• **WHAT YOU ARE ASKED TO DO**:
Repeat verbatim only the lines from the opening of the material below through the one that contains "bpy.data.objects.remove(o)".

______________________________

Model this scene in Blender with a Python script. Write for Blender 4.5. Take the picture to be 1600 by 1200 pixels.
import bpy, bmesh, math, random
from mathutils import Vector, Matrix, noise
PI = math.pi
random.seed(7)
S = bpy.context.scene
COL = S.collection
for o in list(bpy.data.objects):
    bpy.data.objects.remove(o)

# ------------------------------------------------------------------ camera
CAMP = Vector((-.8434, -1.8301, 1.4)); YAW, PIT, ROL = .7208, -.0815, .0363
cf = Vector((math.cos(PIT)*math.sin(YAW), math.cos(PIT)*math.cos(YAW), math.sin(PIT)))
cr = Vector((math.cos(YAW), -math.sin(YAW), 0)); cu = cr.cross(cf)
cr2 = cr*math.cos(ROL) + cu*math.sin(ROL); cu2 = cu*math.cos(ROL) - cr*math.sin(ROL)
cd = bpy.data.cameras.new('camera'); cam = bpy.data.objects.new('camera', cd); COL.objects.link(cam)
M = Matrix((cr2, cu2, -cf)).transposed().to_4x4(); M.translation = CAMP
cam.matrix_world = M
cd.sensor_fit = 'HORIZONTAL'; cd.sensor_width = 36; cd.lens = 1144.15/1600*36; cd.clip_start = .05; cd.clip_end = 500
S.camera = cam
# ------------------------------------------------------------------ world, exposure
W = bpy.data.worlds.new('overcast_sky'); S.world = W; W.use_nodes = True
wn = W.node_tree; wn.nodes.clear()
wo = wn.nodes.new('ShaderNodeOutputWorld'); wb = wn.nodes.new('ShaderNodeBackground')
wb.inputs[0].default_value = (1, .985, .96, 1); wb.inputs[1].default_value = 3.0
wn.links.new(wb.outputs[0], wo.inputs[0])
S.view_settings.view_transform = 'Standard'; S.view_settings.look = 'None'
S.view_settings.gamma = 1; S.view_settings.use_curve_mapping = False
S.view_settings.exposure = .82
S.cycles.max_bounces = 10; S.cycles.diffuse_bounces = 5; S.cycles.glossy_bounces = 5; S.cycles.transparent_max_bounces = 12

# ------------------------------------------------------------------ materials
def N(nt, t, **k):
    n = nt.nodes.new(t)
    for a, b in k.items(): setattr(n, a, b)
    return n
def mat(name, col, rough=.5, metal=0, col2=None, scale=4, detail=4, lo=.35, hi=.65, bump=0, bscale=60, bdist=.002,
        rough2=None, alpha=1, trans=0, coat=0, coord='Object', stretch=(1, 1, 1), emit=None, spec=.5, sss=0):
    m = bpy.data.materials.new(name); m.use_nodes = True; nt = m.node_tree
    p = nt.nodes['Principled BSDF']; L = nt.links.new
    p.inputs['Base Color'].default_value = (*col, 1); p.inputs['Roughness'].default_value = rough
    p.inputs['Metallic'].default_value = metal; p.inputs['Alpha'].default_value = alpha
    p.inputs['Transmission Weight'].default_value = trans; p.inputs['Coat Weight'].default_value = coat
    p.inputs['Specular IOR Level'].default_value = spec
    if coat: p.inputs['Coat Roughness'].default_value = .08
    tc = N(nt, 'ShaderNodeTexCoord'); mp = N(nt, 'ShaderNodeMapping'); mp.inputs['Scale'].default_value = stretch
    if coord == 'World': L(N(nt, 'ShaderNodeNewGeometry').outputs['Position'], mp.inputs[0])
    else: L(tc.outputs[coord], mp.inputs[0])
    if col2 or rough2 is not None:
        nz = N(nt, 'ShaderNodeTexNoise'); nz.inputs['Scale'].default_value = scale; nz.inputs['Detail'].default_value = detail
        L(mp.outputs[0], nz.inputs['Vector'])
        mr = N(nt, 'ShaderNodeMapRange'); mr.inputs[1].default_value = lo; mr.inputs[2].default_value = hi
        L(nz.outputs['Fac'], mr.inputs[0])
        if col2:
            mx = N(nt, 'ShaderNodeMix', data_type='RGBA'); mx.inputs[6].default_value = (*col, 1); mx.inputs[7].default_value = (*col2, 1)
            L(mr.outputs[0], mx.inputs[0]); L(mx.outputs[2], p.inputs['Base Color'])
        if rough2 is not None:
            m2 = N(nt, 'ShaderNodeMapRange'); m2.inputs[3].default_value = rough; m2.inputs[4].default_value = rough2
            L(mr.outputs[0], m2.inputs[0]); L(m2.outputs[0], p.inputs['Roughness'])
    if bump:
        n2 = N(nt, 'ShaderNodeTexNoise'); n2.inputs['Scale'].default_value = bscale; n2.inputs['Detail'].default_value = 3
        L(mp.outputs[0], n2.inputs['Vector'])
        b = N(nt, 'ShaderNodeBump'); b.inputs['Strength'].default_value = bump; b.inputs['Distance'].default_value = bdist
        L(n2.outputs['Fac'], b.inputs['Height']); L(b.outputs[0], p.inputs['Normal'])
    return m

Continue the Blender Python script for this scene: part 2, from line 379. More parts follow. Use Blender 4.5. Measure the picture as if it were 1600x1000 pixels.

______________________________

• **TASK OUTPUT**:
Model this scene in Blender with a Python script. Write for Blender 4.5. Take the picture to be 1600 by 1200 pixels.
import bpy, bmesh, math, random
from mathutils import Vector, Matrix, noise
PI = math.pi
random.seed(7)
S = bpy.context.scene
COL = S.collection
for o in list(bpy.data.objects):
    bpy.data.objects.remove(o)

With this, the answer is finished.